Your task is to copy every record exactly.

(Rows from a 3D scene dataset)
■ ■ ■ ■ ■ ■ ■

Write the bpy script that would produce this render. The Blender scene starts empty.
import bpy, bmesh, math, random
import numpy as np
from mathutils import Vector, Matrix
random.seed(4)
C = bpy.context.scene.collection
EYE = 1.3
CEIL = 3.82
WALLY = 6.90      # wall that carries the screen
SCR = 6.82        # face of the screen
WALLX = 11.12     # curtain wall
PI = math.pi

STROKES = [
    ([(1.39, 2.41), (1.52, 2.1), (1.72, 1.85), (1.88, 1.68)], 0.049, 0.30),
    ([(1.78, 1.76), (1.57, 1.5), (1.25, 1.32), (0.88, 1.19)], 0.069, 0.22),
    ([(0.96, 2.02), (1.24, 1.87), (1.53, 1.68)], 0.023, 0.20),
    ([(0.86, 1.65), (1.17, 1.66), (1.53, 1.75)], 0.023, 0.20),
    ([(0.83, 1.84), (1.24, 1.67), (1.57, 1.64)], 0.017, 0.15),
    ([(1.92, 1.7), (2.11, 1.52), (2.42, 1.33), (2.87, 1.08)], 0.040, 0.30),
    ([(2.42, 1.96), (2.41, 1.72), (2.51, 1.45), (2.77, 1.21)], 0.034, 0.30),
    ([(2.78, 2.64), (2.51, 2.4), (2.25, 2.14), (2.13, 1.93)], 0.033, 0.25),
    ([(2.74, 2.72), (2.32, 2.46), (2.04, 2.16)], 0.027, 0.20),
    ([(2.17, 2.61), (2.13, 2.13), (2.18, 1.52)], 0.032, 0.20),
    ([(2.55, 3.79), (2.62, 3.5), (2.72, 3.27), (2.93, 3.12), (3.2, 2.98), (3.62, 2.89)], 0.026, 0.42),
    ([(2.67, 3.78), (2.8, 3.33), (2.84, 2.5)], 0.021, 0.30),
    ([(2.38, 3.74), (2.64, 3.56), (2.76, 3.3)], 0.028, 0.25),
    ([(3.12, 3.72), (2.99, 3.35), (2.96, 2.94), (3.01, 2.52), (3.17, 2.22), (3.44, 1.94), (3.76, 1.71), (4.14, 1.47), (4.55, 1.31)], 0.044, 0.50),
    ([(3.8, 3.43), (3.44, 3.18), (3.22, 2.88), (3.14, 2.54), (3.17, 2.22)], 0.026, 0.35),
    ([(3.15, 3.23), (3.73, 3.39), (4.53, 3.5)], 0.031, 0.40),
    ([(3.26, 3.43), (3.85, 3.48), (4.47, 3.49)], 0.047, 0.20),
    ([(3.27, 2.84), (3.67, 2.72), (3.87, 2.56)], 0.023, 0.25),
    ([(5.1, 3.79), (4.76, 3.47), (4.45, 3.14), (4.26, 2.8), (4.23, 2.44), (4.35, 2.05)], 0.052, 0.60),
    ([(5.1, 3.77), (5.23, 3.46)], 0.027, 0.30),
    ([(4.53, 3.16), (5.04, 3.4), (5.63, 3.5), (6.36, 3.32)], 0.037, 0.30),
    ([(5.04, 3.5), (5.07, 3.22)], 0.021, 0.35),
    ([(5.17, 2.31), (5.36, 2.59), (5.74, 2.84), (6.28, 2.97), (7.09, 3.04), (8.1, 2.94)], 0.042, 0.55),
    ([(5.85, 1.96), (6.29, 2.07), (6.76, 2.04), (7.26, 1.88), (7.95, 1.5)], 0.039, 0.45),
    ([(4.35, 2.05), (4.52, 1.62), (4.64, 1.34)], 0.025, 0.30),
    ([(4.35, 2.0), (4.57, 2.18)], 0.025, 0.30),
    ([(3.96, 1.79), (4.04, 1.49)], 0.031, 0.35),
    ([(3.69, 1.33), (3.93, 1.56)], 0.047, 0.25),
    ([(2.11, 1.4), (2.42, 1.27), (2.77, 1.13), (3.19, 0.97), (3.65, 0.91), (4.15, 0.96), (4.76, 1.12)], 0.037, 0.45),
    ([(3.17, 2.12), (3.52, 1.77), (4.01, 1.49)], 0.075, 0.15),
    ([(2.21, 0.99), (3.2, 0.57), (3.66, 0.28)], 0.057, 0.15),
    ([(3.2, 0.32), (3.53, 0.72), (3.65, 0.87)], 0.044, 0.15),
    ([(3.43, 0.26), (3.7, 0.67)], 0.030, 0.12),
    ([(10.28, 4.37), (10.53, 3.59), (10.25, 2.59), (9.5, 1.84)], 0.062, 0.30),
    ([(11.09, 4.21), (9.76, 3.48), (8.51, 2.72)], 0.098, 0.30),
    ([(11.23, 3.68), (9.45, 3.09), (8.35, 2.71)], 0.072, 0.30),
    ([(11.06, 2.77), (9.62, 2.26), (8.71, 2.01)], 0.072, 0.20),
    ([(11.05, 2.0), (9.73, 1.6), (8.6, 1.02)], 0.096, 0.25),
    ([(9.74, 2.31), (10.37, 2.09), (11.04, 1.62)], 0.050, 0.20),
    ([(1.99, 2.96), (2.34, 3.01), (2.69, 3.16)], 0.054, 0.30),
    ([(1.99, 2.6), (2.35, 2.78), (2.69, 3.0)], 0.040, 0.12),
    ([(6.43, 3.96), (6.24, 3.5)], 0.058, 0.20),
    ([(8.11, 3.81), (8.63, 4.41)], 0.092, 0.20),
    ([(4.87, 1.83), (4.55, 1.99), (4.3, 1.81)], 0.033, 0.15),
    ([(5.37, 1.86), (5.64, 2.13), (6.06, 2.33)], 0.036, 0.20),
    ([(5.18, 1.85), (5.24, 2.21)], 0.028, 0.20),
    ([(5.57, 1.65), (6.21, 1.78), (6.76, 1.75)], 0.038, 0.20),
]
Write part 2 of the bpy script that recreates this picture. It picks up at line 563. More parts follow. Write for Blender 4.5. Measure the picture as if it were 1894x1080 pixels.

■ ■ ■ ■ ■ ■ ■

** Task response **
Write the bpy script that would produce this render. The Blender scene starts empty.
import bpy, bmesh, math, random
import numpy as np
from mathutils import Vector, Matrix
random.seed(4)
C = bpy.context.scene.collection
EYE = 1.3
CEIL = 3.82
WALLY = 6.90      # wall that carries the screen
SCR = 6.82        # face of the screen
WALLX = 11.12     # curtain wall
PI = math.pi

STROKES = [
    ([(1.39, 2.41), (1.52, 2.1), (1.72, 1.85), (1.88, 1.68)], 0.049, 0.30),
    ([(1.78, 1.76), (1.57, 1.5), (1.25, 1.32), (0.88, 1.19)], 0.069, 0.22),
    ([(0.96, 2.02), (1.24, 1.87), (1.53, 1.68)], 0.023, 0.20),
    ([(0.86, 1.65), (1.17, 1.66), (1.53, 1.75)], 0.023, 0.20),
    ([(0.83, 1.84), (1.24, 1.67), (1.57, 1.64)], 0.017, 0.15),
    ([(1.92, 1.7), (2.11, 1.52), (2.42, 1.33), (2.87, 1.08)], 0.040, 0.30),
    ([(2.42, 1.96), (2.41, 1.72), (2.51, 1.45), (2.77, 1.21)], 0.034, 0.30),
    ([(2.78, 2.64), (2.51, 2.4), (2.25, 2.14), (2.13, 1.93)], 0.033, 0.25),
    ([(2.74, 2.72), (2.32, 2.46), (2.04, 2.16)], 0.027, 0.20),
    ([(2.17, 2.61), (2.13, 2.13), (2.18, 1.52)], 0.032, 0.20),
    ([(2.55, 3.79), (2.62, 3.5), (2.72, 3.27), (2.93, 3.12), (3.2, 2.98), (3.62, 2.89)], 0.026, 0.42),
    ([(2.67, 3.78), (2.8, 3.33), (2.84, 2.5)], 0.021, 0.30),
    ([(2.38, 3.74), (2.64, 3.56), (2.76, 3.3)], 0.028, 0.25),
    ([(3.12, 3.72), (2.99, 3.35), (2.96, 2.94), (3.01, 2.52), (3.17, 2.22), (3.44, 1.94), (3.76, 1.71), (4.14, 1.47), (4.55, 1.31)], 0.044, 0.50),
    ([(3.8, 3.43), (3.44, 3.18), (3.22, 2.88), (3.14, 2.54), (3.17, 2.22)], 0.026, 0.35),
    ([(3.15, 3.23), (3.73, 3.39), (4.53, 3.5)], 0.031, 0.40),
    ([(3.26, 3.43), (3.85, 3.48), (4.47, 3.49)], 0.047, 0.20),
    ([(3.27, 2.84), (3.67, 2.72), (3.87, 2.56)], 0.023, 0.25),
    ([(5.1, 3.79), (4.76, 3.47), (4.45, 3.14), (4.26, 2.8), (4.23, 2.44), (4.35, 2.05)], 0.052, 0.60),
    ([(5.1, 3.77), (5.23, 3.46)], 0.027, 0.30),
    ([(4.53, 3.16), (5.04, 3.4), (5.63, 3.5), (6.36, 3.32)], 0.037, 0.30),
    ([(5.04, 3.5), (5.07, 3.22)], 0.021, 0.35),
    ([(5.17, 2.31), (5.36, 2.59), (5.74, 2.84), (6.28, 2.97), (7.09, 3.04), (8.1, 2.94)], 0.042, 0.55),
    ([(5.85, 1.96), (6.29, 2.07), (6.76, 2.04), (7.26, 1.88), (7.95, 1.5)], 0.039, 0.45),
    ([(4.35, 2.05), (4.52, 1.62), (4.64, 1.34)], 0.025, 0.30),
    ([(4.35, 2.0), (4.57, 2.18)], 0.025, 0.30),
    ([(3.96, 1.79), (4.04, 1.49)], 0.031, 0.35),
    ([(3.69, 1.33), (3.93, 1.56)], 0.047, 0.25),
    ([(2.11, 1.4), (2.42, 1.27), (2.77, 1.13), (3.19, 0.97), (3.65, 0.91), (4.15, 0.96), (4.76, 1.12)], 0.037, 0.45),
    ([(3.17, 2.12), (3.52, 1.77), (4.01, 1.49)], 0.075, 0.15),
    ([(2.21, 0.99), (3.2, 0.57), (3.66, 0.28)], 0.057, 0.15),
    ([(3.2, 0.32), (3.53, 0.72), (3.65, 0.87)], 0.044, 0.15),
    ([(3.43, 0.26), (3.7, 0.67)], 0.030, 0.12),
    ([(10.28, 4.37), (10.53, 3.59), (10.25, 2.59), (9.5, 1.84)], 0.062, 0.30),
    ([(11.09, 4.21), (9.76, 3.48), (8.51, 2.72)], 0.098, 0.30),
    ([(11.23, 3.68), (9.45, 3.09), (8.35, 2.71)], 0.072, 0.30),
    ([(11.06, 2.77), (9.62, 2.26), (8.71, 2.01)], 0.072, 0.20),
    ([(11.05, 2.0), (9.73, 1.6), (8.6, 1.02)], 0.096, 0.25),
    ([(9.74, 2.31), (10.37, 2.09), (11.04, 1.62)], 0.050, 0.20),
    ([(1.99, 2.96), (2.34, 3.01), (2.69, 3.16)], 0.054, 0.30),
    ([(1.99, 2.6), (2.35, 2.78), (2.69, 3.0)], 0.040, 0.12),
    ([(6.43, 3.96), (6.24, 3.5)], 0.058, 0.20),
    ([(8.11, 3.81), (8.63, 4.41)], 0.092, 0.20),
    ([(4.87, 1.83), (4.55, 1.99), (4.3, 1.81)], 0.033, 0.15),
    ([(5.37, 1.86), (5.64, 2.13), (6.06, 2.33)], 0.036, 0.20),
    ([(5.18, 1.85), (5.24, 2.21)], 0.028, 0.20),
    ([(5.57, 1.65), (6.21, 1.78), (6.76, 1.75)], 0.038, 0.20),
]
Write part 2 of the bpy script that recreates this picture. It picks up at line 563. More parts follow. Write for Blender 4.5. Measure the picture as if it were 1894x1080 pixels.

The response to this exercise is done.